The Long Winter

If you want a thaw, go west, young man

By Brian Doyle | March 13, 2015


I can never remember whether it snowed for six days and six nights when I was 12, or whether it snowed for 12 years in a row, thoroughly, insistently, steadily, relentlessly, all day every day, even on Saturdays, when I was between the ages of six and 18, at which point I went away to college, choosing, of all places, Indiana, where it has snowed every day since the 19th century, and women occasionally marry snowmen, and ice-blocks have long since supplanted corn and soybeans and basketball players as the state’s leading export.

I remember the day it began to snow, in our bucolic neighborhood in New York; the muggers were startled, and the police were suspicious that New Jersey was somehow responsible, and the city changed its parking rules so that now you could only park on the east side of the street on Wednesday mornings for any six minutes during lauds, and then again for any six minutes during vespers, except on days in which the letter y appeared in the name of the day, in common usage, such usage being defined by the borough president, the Honorable Joseph Periconi, who was a Republican, but no one held it against him, particularly.

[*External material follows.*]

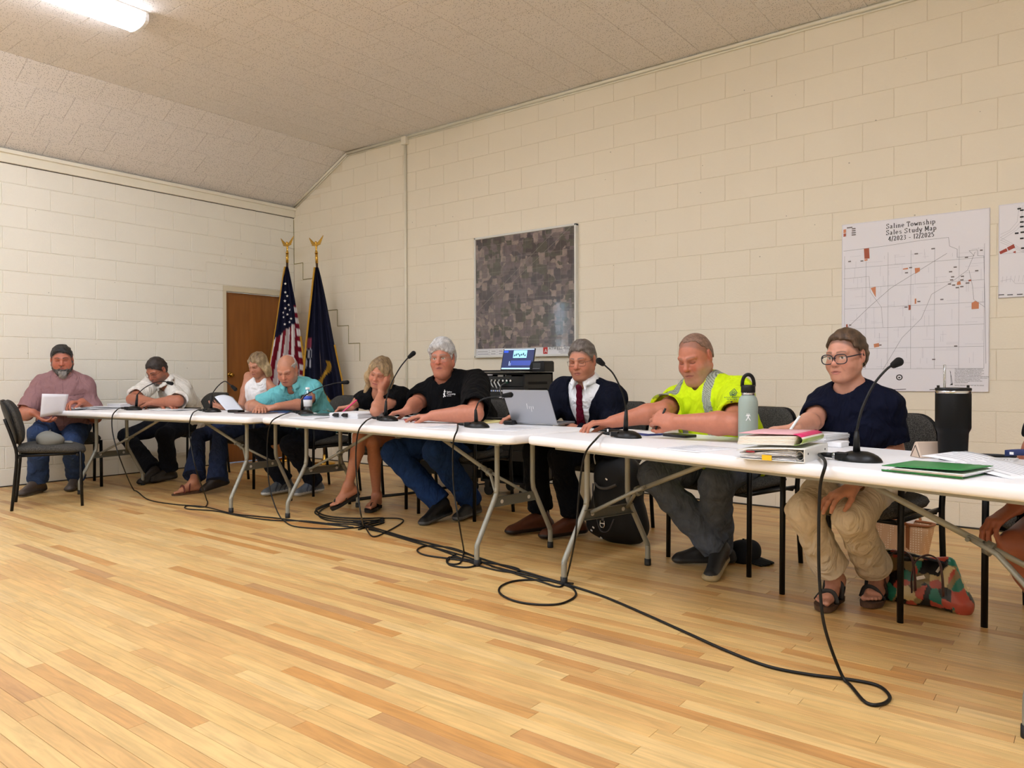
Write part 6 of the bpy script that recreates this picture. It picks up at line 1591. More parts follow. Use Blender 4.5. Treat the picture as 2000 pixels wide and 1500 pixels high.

At first the snow was sweet and surprising and lovely, drifting and whirling and swirling in entertaining eddies, landing entertainingly on the eyelashes of all alike, and discombobulating dogs, who could not figure out how to eat or mate with it, and totally weirding out the neighborhood cats, who, upon feeling the caress of snowflakes, would achieve their most manic and psychotic state, screeching and wailing in tones like Yankee fans when their team has won a game by only 10 runs, and not the 80 they have come to expect; but then the snow began to stick, and pile up, and drift in the most interesting billows and tides, so that the Lutheran church vanished, and the Jewish temple vanished, and even the church of the Saint Thomas Christians vanished, and that is a fascinating church, tracing its origins to the legend that Saint Thomas wandered all the way to India after the death of his friend Jesus the Christ outside Jerusalem.

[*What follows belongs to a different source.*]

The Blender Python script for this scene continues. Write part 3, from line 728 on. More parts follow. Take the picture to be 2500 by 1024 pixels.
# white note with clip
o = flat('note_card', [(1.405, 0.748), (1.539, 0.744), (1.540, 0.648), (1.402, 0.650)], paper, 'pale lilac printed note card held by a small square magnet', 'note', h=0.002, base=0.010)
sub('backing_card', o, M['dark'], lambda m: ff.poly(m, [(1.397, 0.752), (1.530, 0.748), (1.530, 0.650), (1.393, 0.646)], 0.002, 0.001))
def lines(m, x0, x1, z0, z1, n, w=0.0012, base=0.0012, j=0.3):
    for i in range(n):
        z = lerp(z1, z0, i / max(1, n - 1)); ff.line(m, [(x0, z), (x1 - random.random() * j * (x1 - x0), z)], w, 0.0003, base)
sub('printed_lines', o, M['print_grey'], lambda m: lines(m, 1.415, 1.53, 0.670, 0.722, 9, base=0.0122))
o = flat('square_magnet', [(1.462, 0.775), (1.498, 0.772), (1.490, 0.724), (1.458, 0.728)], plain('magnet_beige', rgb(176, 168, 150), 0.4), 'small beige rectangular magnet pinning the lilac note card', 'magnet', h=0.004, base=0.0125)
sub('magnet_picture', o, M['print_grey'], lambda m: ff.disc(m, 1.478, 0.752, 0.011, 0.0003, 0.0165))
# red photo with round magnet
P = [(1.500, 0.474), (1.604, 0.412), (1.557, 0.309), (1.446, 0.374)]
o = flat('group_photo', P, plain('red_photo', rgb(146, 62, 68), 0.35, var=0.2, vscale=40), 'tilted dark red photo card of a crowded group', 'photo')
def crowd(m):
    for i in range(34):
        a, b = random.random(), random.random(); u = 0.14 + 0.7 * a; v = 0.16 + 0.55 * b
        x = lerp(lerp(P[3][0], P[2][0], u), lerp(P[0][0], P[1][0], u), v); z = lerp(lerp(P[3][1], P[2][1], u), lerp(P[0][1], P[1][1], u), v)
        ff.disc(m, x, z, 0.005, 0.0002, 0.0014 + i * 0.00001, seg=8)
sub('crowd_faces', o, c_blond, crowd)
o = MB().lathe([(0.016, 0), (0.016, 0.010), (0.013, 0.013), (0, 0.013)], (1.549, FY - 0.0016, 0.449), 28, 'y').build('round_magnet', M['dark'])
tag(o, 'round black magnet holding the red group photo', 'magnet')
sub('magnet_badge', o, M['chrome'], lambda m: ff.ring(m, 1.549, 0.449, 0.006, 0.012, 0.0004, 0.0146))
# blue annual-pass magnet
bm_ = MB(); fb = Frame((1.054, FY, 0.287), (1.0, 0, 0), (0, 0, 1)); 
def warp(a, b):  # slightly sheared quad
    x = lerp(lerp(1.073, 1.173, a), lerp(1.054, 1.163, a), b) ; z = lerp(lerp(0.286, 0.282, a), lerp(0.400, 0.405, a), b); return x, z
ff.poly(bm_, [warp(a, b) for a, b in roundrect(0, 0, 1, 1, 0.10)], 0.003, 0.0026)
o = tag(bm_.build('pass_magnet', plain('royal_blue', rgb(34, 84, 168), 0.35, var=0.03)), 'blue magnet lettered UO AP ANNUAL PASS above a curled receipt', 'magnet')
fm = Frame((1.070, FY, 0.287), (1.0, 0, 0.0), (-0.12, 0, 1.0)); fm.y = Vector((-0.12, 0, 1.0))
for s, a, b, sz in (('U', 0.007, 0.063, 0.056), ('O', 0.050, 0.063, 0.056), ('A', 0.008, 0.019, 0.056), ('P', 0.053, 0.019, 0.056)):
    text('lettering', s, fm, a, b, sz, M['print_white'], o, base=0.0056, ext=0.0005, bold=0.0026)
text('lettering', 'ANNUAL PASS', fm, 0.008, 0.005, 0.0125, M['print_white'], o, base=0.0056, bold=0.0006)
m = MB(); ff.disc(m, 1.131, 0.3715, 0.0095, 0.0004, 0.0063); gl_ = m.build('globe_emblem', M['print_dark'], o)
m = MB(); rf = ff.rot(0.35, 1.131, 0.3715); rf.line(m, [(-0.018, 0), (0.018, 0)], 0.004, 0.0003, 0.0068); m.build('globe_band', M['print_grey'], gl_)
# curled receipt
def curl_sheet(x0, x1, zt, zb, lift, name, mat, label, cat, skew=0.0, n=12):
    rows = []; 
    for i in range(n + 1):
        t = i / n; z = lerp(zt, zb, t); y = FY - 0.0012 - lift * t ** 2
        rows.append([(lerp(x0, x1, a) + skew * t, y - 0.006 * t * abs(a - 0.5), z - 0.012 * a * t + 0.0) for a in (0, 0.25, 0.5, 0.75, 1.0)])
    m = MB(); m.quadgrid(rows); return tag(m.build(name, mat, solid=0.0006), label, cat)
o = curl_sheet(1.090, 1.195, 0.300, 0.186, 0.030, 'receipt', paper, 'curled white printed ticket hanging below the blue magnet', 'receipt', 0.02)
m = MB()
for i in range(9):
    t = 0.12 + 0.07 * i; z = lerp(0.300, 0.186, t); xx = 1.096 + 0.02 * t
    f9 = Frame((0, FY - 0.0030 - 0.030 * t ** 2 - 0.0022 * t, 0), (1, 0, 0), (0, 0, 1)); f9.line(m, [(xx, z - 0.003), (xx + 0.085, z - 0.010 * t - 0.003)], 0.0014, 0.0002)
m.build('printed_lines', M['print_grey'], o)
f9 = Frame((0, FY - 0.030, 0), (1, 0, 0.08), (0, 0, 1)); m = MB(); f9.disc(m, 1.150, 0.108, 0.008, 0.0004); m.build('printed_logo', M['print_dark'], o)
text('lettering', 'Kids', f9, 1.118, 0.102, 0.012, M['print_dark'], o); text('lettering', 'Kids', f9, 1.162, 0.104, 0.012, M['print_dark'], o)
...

For a few days the snow was fun, and there were snowball fights and swimming races and bicycle races in slow motion, and the building of ice trails on which to race whining younger brothers, but then the whole thing went from powdery wonder to onerous infliction, and there it stayed until I went to college. I should say here that I contemplated colleges in upstate New York, because I thought I might be able to play basketball there, until my father, a wry and honest man, said gently that his considered opinion was that I would be able to play college basketball only at colleges that enrolled 12 or fewer young men in toto, and as there were not so many of those colleges, that we could find, perhaps I would be advised to delay my college basketball career, and either use my eligibility later, when I did find a college with a male enrollment of 12 or under, or go directly from college into a professional basketball career, if I could find a professional league that was restricted only to men 70 inches tall, with long bedraggled ponytails and dense eyeglasses with black plastic frames so incredibly thick that they looked very much like someone had carefully carved ebony fence posts into eyeglass frames, which would be a remarkable bit of carving, and no mistake.

So I went off to college in Indiana, where even more snow fell than in New York, and then I moved to Chicago, where more snow fell than in Indiana, and now I live in Oregon, where it snowed two years ago, for two hours, for a total of about two inches, and the state shut down for days, and church attendance rose, especially at churches having to do with Saint Thomas Christians, which is a fascinating faith tradition altogether, it seems to me.